Benson, along with colleagues at the Natural History Museum in London and Museum Victoria in Melbourne, Australia, concluded that tyrannosaurs lived Down Under after analyzing a distinctive bone discovered at Dinosaur Cove in Victoria state.

The bone had been uncovered, along with hundreds of other fossils from a variety of species, by Museum Victoria paleontologist Thomas Rich in 1989. Last year, Rich took them to Benson and other colleagues in Europe to see whether they could identify any of the fossils. Among them was the hip bone.

This new dinosaur was much smaller than T. rex, probably about 175 pounds and 10 feet long as opposed to T. rex‘s 8,000 pounds and 39 feet. The hip bone itself measures about a foot, compared with 53 inches for that of a T. rex.

The new tyrannosaur, known as NMV P186069, has not yet been fully described. It appears to share some basic characteristics with the similarly primitive northern ancestors of T. rex that lived 110 million years ago, about 40 million years before T. rex first stalked Earth.

Calling the earlier tyrannosaurs “the jackals of the early part of the age of dinosaurs,” tyrannosaur expert Thomas R. Holtz Jr. said the more primitive species focused on small to mid-size prey.

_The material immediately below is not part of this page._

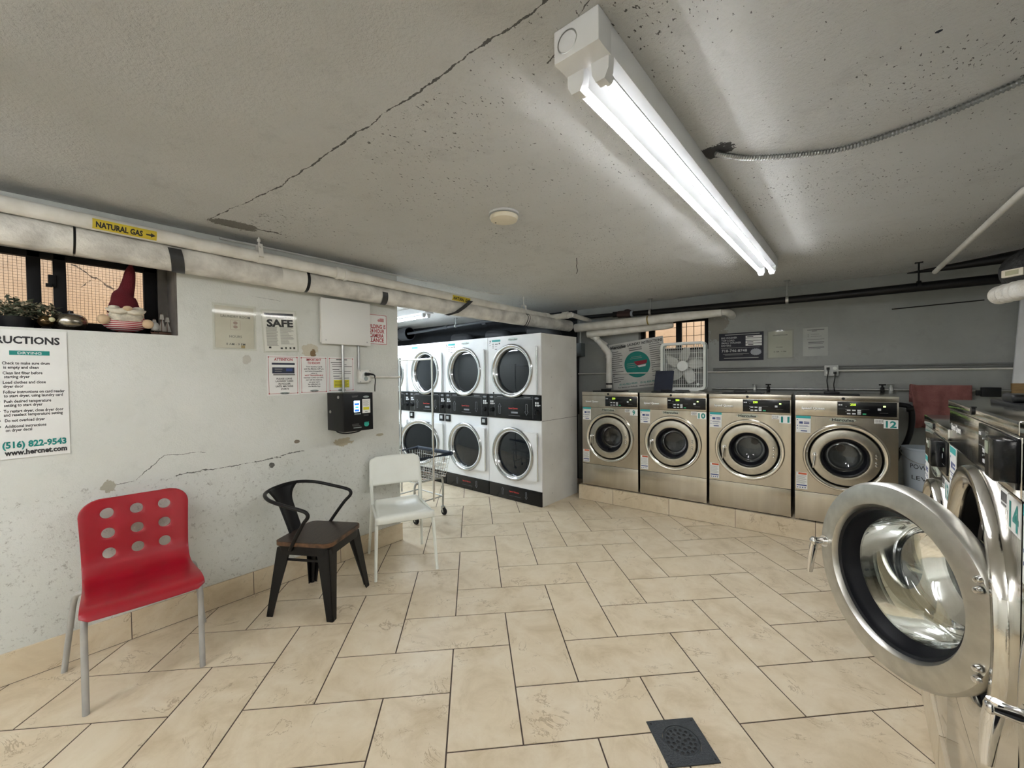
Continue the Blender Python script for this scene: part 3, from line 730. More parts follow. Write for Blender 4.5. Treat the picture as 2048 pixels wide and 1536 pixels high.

Once larger predators died off in the Northern Hemisphere, the tyrannosaur lineage was free to evolve into larger predators, the University of Maryland paleontologist said.

Why a similar evolution didn’t occur in the Southern Hemisphere, and why tyrannosaurs have not previously been seen below the equator, is a mystery, he said.

“These are mostly the unwritten chapters of dinosaur history,” Holtz said.

“We really don’t have much of a clue as to what Australian dinosaurs were like at the time.”